Applying those principles, the Ninth Circuit noted that the district court critiqued the plaintiffs’ statistical study as inadequate for — among other reasons—failing to conduct a regression analysis to take account of alternative explanations, unrelated to age, for any statistical imbalance. However, whatever the failings of the class’s statistical analysis, according to the Ninth Circuit, those failures would affect every class member’s claims uniformly because each member of the putative class suffered the effects of eliminating the Q-35 list. Id. at 16-17. Thus, the Ninth Circuit found that the officers supported their request for class certification with identification of a single, common discriminatory policy with a statistical study that presumably establishes the age-based disparate impact of the policy, and noted that was all plaintiffs needed to do to meet Rule 23(a)(2)’s commonality requirement. Id. at 17-18. Indeed, the Ninth Circuit found that the quality of their proof is an issue for later in the case, not the class certification stage.
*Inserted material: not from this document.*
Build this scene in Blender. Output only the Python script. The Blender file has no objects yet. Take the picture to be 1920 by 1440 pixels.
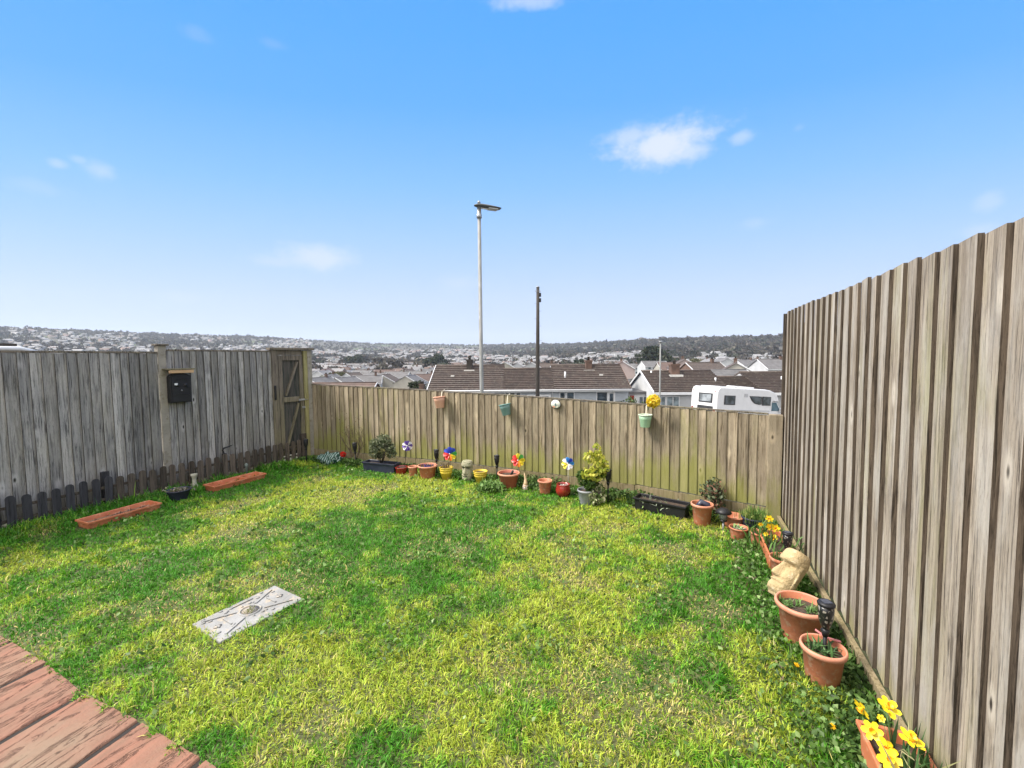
import bpy, bmesh, math, random
import numpy as np
from mathutils import Vector, Matrix, noise as mnoise

R = math.radians
random.seed(7)
rng = np.random.default_rng(11)
scene = bpy.context.scene
COL = scene.collection

# ------------------------------------------------------------------ camera
cam_d = bpy.data.cameras.new("camera")
cam_d.lens = 15.0
cam_d.sensor_width = 36.0
cam_d.clip_start = 0.05
cam_d.clip_end = 20000
cam = bpy.data.objects.new("camera", cam_d)
COL.objects.link(cam)
EYE = Vector((0, 0, 1.6))
CM = Matrix.Rotation(R(90 - 3.43), 3, 'X') @ Matrix.Rotation(R(-0.58), 3, 'Z')
cam.matrix_world = Matrix.Translation(EYE) @ CM.to_4x4()
scene.camera = cam

# ------------------------------------------------------------------ world sky
SUN_EL, SUN_AZ = 50.0, 268.0          # azimuth clockwise from +Y (the view): from the left
world = bpy.data.worlds.new("World")
scene.world = world
EXPO = 1.15
SKYK = 10.2 / 2 ** EXPO      # sky colours below are as seen
COVER = 9.4
world.use_nodes = True
WT = world.node_tree
for n in list(WT.nodes):
    WT.nodes.remove(n)


def wn(t, **kw):
    n = WT.nodes.new(t)
    for k, v in kw.items():
        setattr(n, k, v)
    return n


def wmath(op, a, b=None, c=None, clamp=False):
    n = wn('ShaderNodeMath', operation=op, use_clamp=clamp)
    for i, v in enumerate((a, b, c)):
        if v is None:
            continue
        if isinstance(v, (int, float)):
            n.inputs[i].default_value = v
        else:
            WT.links.new(v, n.inputs[i])
    return n.outputs[0]


def smooth(v, a, b):
    n = wn('ShaderNodeMapRange', interpolation_type='SMOOTHSTEP')
    WT.links.new(v, n.inputs['Value'])
    n.inputs['From Min'].default_value = a
    n.inputs['From Max'].default_value = b
    return n.outputs[0]


sky = wn('ShaderNodeTexSky', sky_type='NISHITA', sun_disc=False)
sky.sun_elevation = R(SUN_EL)
sky.sun_rotation = R(SUN_AZ)
sky.air_density = 1.0
sky.dust_density = 1.0
sky.ozone_density = 1.6
tc = wn('ShaderNodeTexCoord')
sep = wn('ShaderNodeSeparateXYZ')
WT.links.new(tc.outputs['Generated'], sep.inputs[0])
sx, sy, sz = sep.outputs
hor = wmath('SQRT', wmath('ADD', wmath('MULTIPLY', sx, sx), wmath('MULTIPLY', sy, sy)))
az = wmath('ARCTAN2', sx, sy)
el = wmath('ARCTAN2', sz, hor)
# clear blue air paling towards the horizon, mixed with the Nishita sky
hor2 = wmath('SQRT', wmath('ADD', wmath('MULTIPLY', wmath('MULTIPLY', sx, sx), .4), wmath('MULTIPLY', sy, sy)))
eln = wmath('DIVIDE', wmath('ARCTAN2', sz, hor2), 1.5, clamp=True)
ramp = wn('ShaderNodeValToRGB')
cr = ramp.color_ramp
K = 1.0
stops = [(0.0, (.62, .72, .98)), (.09, (.56, .705, 1.0)), (.177, (.38, .625, 1.05)), (.249, (.24, .55, 1.08)), (.345, (.115, .445, 1.10)), (.42, (.085, .415, 1.12)), (.62, (.05, .34, 1.12))]
cr.elements[0].position, cr.elements[0].color = stops[0][0], (*stops[0][1], 1)
cr.elements[1].position, cr.elements[1].color = stops[-1][0], (*stops[-1][1], 1)
for p_, c_ in stops[1:-1]:
    e_ = cr.elements.new(p_)
    e_.color = (*c_, 1)
WT.links.new(eln, ramp.inputs[0])
scl = wn('ShaderNodeVectorMath', operation='SCALE')
WT.links.new(ramp.outputs[0], scl.inputs[0])
scl.inputs['Scale'].default_value = SKYK
lowmix = wn('ShaderNodeMix', data_type='RGBA')
lowmix.inputs['Factor'].default_value = .95
WT.links.new(sky.outputs[0], lowmix.inputs['A'])
WT.links.new(scl.outputs[0], lowmix.inputs['B'])
# bright broken cloud cover overhead and behind the viewer (the garden is lit softly)
cover = wmath('MAXIMUM', smooth(el, .72, 1.0), smooth(sy, -.05, -.45))
cov = wn('ShaderNodeMix', data_type='RGBA')
WT.links.new(cover, cov.inputs['Factor'])
WT.links.new(lowmix.outputs['Result'], cov.inputs['A'])
cov.inputs['B'].default_value = (COVER * 1.0, COVER * .98, COVER * .96, 1)
# small clouds: (azimuth, elevation, half width, half height, strength)
cvec = wn('ShaderNodeCombineXYZ')
WT.links.new(wmath('MULTIPLY', az, 1.0), cvec.inputs[0])
WT.links.new(wmath('MULTIPLY', el, 1.5), cvec.inputs[1])
n1 = wn('ShaderNodeTexNoise')
n1.inputs['Scale'].default_value = 26
n1.inputs['Detail'].default_value = 7
n1.inputs['Roughness'].default_value = 0.6
WT.links.new(cvec.outputs[0], n1.inputs['Vector'])
n2 = wn('ShaderNodeTexNoise')
n2.inputs['Scale'].default_value = 9
n2.inputs['Detail'].default_value = 3
WT.links.new(cvec.outputs[0], n2.inputs['Vector'])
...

The Ninth Circuit then remanded the case to the district court to consider in the first instance whether the putative class satisfies the strictures of Rule 23(b)(3), as well as the other prerequisites for class certification.
Implications For Employers
Wal-Mart and Amgen are relatively recent decisions by the Supreme Court, and lower federal courts continue to interpret both decisions. In Wal-Mart, the Supreme Court clarified that an analysis of the merits in a Rule 23 hearing is not inappropriate, so long as that analysis is part and parcel of looking at the issue of whether plaintiffs established all the Rule 23 prerequisites for class certification. Following Amgen, however, plaintiffs have used the decision to dilute Wal-Mart’s rationale by arguing that courts have abused their discretion by delving “too much” into the merits. Stockwell is one of the first cases to adopt this argument in an employment-related class action context. Indeed, until now, most courts viewed Amgen as relevant to securities fraud class actions only, but not to employment class actions. Thus, although the Stockwell decision is limited to the Ninth Circuit and focused on California state substantive law, employers should expect to see the plaintiffs’ bar cite to Stockwell to explain and interpret Supreme Court precedent.
The Ninth Circuit’s reliance on Amgen is curious, however. Amgen focused on Rule 23(b)(3), but it was used by the Ninth Circuit in Stockwell to make Rule 23(a)(2) pronouncements. Indeed, Rule 23(a)(2) is often a huge road block in an employment-related class action involving pay, promotions, etc. due to individualized personnel decision-making and individualized damages. In addition, Rule 23(b)(3) is even tougher to surmount than Rule 23(a)(2), as predominance and manageability often break down in employment-related class actions. For this reason, employers will likely continue to distinguish Amgen, and now Stockwell, for their failure to address Rule 23(b)(3) and inapplicability to those cases in which certification turns on 23(b)(3).